>>>

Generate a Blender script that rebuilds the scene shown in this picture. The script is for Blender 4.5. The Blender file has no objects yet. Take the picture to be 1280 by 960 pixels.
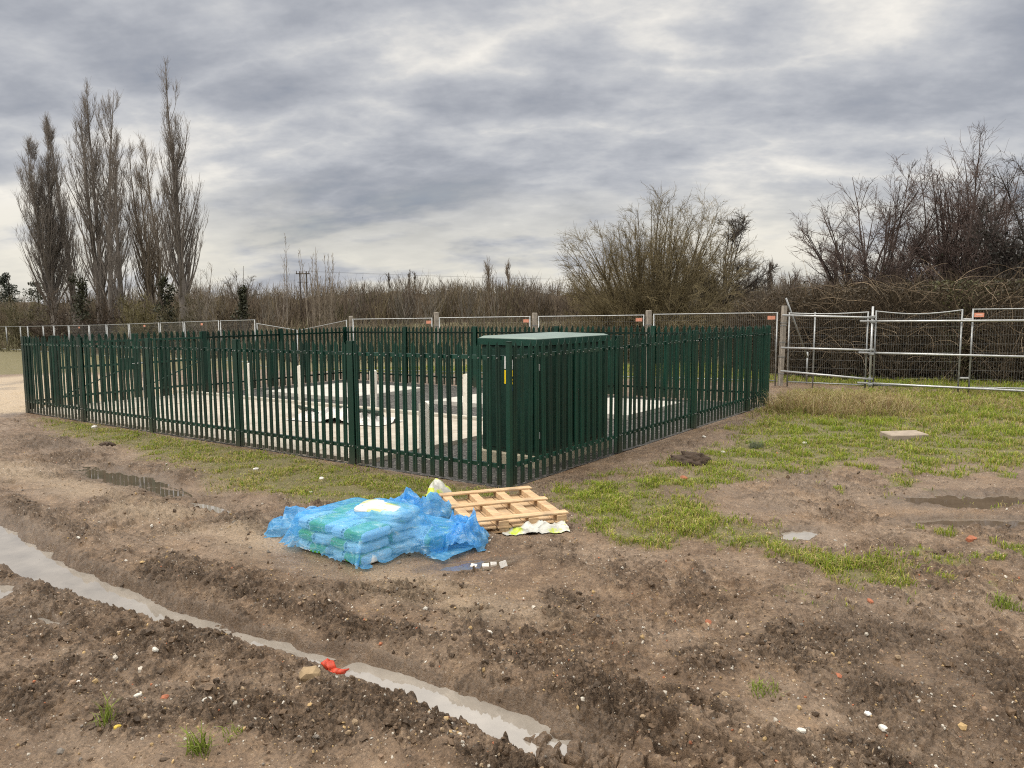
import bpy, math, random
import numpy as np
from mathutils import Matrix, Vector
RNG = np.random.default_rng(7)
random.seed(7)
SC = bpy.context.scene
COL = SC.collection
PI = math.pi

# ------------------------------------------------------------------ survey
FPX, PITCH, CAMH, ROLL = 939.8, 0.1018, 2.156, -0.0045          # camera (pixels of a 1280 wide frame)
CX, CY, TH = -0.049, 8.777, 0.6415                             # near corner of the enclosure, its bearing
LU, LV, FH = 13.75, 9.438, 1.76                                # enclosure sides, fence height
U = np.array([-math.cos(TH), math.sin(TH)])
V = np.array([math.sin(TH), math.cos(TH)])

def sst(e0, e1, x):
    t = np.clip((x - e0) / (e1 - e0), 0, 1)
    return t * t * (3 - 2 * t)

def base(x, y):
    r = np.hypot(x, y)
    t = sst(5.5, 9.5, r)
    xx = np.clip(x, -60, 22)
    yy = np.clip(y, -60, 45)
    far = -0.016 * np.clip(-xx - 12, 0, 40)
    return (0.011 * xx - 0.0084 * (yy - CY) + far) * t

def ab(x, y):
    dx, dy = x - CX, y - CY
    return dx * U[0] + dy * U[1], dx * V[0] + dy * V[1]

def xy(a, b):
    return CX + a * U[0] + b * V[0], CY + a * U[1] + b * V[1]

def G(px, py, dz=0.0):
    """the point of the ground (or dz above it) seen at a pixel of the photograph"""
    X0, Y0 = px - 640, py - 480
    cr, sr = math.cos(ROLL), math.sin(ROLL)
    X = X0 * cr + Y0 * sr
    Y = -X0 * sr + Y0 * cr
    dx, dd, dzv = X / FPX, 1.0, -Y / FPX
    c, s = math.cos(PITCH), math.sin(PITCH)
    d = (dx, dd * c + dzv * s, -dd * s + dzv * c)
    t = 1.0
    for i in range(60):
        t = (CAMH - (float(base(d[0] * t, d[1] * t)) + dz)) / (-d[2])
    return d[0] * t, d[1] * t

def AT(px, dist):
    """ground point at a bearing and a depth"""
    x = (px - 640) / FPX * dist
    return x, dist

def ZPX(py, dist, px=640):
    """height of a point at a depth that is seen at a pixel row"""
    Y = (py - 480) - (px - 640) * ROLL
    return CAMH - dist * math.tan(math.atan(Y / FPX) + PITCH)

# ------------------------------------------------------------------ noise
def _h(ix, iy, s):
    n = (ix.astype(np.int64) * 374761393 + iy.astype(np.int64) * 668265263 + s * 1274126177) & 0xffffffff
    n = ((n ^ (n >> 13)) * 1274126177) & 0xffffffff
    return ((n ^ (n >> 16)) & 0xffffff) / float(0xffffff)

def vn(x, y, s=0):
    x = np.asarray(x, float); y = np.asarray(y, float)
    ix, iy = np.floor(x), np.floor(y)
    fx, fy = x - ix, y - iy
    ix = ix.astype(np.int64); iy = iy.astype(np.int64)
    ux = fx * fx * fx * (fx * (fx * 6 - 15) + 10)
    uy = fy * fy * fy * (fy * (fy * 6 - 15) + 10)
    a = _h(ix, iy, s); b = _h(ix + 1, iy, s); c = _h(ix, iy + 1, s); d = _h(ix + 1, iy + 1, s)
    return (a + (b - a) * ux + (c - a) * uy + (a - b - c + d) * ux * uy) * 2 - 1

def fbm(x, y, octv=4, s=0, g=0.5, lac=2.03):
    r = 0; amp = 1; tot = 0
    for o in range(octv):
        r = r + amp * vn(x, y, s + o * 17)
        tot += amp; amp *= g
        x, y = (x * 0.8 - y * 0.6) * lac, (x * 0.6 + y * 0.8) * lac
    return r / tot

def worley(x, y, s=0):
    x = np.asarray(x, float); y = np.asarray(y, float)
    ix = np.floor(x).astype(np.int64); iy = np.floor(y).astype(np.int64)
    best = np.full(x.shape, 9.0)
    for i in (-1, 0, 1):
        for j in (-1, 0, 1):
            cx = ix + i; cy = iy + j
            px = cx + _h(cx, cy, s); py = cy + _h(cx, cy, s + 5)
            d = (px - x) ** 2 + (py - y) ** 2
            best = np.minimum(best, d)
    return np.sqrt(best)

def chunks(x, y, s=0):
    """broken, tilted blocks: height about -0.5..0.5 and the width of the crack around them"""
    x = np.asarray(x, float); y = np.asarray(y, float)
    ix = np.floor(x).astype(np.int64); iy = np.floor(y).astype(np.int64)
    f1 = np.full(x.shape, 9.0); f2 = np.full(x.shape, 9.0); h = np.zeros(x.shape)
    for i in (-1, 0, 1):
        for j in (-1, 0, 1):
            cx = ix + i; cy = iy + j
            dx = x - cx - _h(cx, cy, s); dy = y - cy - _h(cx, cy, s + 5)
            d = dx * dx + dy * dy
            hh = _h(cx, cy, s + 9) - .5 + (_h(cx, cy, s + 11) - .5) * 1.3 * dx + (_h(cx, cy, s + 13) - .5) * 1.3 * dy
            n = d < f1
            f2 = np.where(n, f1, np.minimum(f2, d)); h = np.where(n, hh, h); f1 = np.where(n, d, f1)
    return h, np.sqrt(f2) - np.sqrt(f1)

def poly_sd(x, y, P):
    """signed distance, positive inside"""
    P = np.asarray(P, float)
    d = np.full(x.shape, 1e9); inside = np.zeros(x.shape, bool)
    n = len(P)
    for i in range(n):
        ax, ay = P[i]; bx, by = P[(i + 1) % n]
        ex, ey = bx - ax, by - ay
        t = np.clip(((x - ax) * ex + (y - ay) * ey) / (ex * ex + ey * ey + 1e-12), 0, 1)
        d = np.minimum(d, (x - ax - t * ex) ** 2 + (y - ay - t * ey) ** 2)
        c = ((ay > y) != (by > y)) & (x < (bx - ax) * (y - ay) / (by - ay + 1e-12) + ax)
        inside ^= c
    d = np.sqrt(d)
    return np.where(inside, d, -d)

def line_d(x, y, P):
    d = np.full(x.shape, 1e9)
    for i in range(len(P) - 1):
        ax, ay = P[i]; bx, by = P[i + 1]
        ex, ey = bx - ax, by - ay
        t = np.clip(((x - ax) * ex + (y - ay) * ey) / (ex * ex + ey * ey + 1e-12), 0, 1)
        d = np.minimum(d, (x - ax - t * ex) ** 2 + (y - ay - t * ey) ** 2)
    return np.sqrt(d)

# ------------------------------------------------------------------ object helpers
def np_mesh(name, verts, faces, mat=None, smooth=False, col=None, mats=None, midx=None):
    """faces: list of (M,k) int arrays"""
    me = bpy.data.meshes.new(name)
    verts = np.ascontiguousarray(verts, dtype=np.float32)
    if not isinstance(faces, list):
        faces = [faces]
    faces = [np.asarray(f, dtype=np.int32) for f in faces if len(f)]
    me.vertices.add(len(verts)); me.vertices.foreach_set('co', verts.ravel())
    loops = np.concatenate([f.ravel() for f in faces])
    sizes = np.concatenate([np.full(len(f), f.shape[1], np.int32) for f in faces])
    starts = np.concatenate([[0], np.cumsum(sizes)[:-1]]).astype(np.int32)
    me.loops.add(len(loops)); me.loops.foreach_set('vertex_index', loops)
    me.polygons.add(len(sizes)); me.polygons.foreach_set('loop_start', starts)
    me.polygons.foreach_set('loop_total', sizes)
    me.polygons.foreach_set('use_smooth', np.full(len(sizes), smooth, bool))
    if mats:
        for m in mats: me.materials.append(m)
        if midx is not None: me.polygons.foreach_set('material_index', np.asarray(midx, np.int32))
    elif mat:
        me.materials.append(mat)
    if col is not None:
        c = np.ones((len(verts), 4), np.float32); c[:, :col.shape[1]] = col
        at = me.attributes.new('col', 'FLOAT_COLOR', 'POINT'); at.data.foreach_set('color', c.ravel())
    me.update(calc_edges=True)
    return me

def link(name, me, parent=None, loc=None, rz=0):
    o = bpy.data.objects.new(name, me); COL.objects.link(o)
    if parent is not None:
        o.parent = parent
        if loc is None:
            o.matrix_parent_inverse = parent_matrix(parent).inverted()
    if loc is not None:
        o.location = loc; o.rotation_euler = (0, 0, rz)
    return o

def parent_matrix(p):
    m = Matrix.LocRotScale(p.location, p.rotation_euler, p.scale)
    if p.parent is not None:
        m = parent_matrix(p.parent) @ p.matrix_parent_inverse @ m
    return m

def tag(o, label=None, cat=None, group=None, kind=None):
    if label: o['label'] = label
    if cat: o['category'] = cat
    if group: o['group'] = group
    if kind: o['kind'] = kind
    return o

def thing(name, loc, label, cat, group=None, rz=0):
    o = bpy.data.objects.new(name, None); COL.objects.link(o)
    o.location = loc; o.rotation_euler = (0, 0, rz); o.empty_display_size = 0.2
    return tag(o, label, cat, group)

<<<

Exercise aim>
Repeat, word for word and with no pictures, only the lines running from the beginning of the data to the line that contains "V = np.array([math.sin(TH), math.cos(TH)])".

Exercise result>
Generate a Blender script that rebuilds the scene shown in this picture. The script is for Blender 4.5. The Blender file has no objects yet. Take the picture to be 1280 by 960 pixels.
import bpy, math, random
import numpy as np
from mathutils import Matrix, Vector
RNG = np.random.default_rng(7)
random.seed(7)
SC = bpy.context.scene
COL = SC.collection
PI = math.pi

# ------------------------------------------------------------------ survey
FPX, PITCH, CAMH, ROLL = 939.8, 0.1018, 2.156, -0.0045          # camera (pixels of a 1280 wide frame)
CX, CY, TH = -0.049, 8.777, 0.6415                             # near corner of the enclosure, its bearing
LU, LV, FH = 13.75, 9.438, 1.76                                # enclosure sides, fence height
U = np.array([-math.cos(TH), math.sin(TH)])
V = np.array([math.sin(TH), math.cos(TH)])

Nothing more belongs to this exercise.